To spew all of that hectoring and then send out a construction crew to dig up land that people have been insisting contains ancient burials is … I don’t even know the word. Some have called it sneaky. UH law school professor Ken Lawson called Caldwell crooked. Lt. Gov. Josh Green, Caldwell’s most feared competitor in his quest to be Hawaii’s next governor, called it “a really bad call.” It’s tone-deaf and irresponsible.
When he announced the resumption of construction, Caldwell said it was essential to keep county crews working. Uh, don’t they have storm drains to clear or park restrooms to clean? Another implausible explanation from the mayor, revealing his utter disdain for the public’s intelligence.
And then a bone from an ancient burial was found on the site, just like protesters kept saying would happen, and Caldwell was forced to backtrack.
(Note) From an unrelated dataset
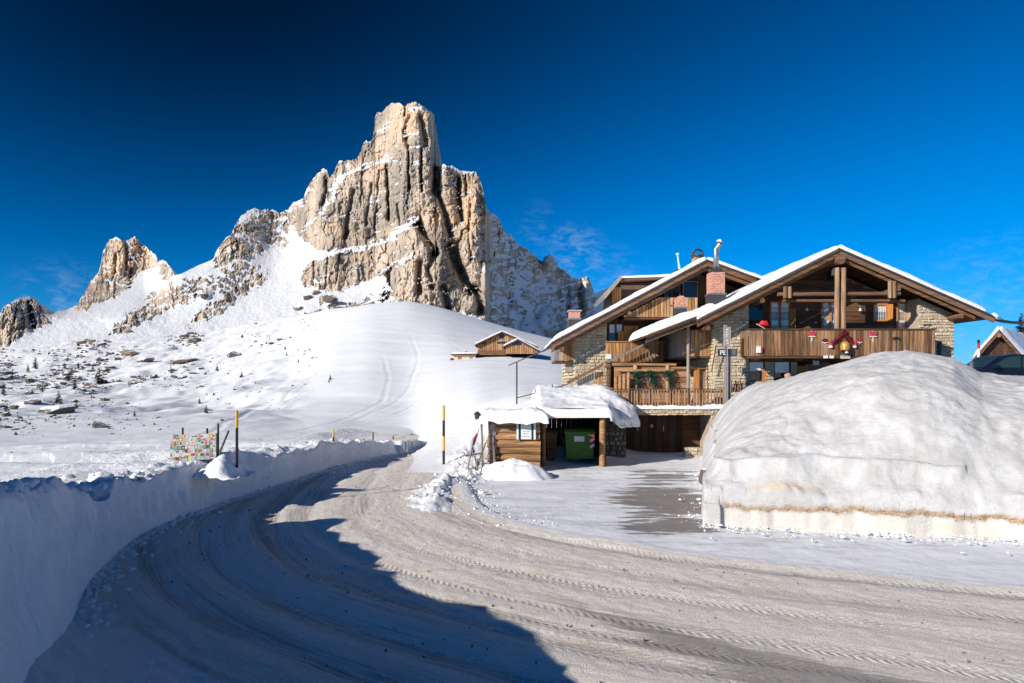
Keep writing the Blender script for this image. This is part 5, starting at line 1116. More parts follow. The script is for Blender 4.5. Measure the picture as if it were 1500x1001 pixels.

He didn’t apologize, though, or say that maybe his timing was off, and he used the squishy word “pause” to describe shutting down work on the project.
Calling out the bulldozers on Sherwoods during an islandwide lockdown may be one of the bigger missteps of the Caldwell years, but he still has a few months in office to stubbornly mess up even more. And who knows? He might outdo himself and — burials be damned, protester safety be damned, political career be damned — send the bulldozers out to Sherwoods again.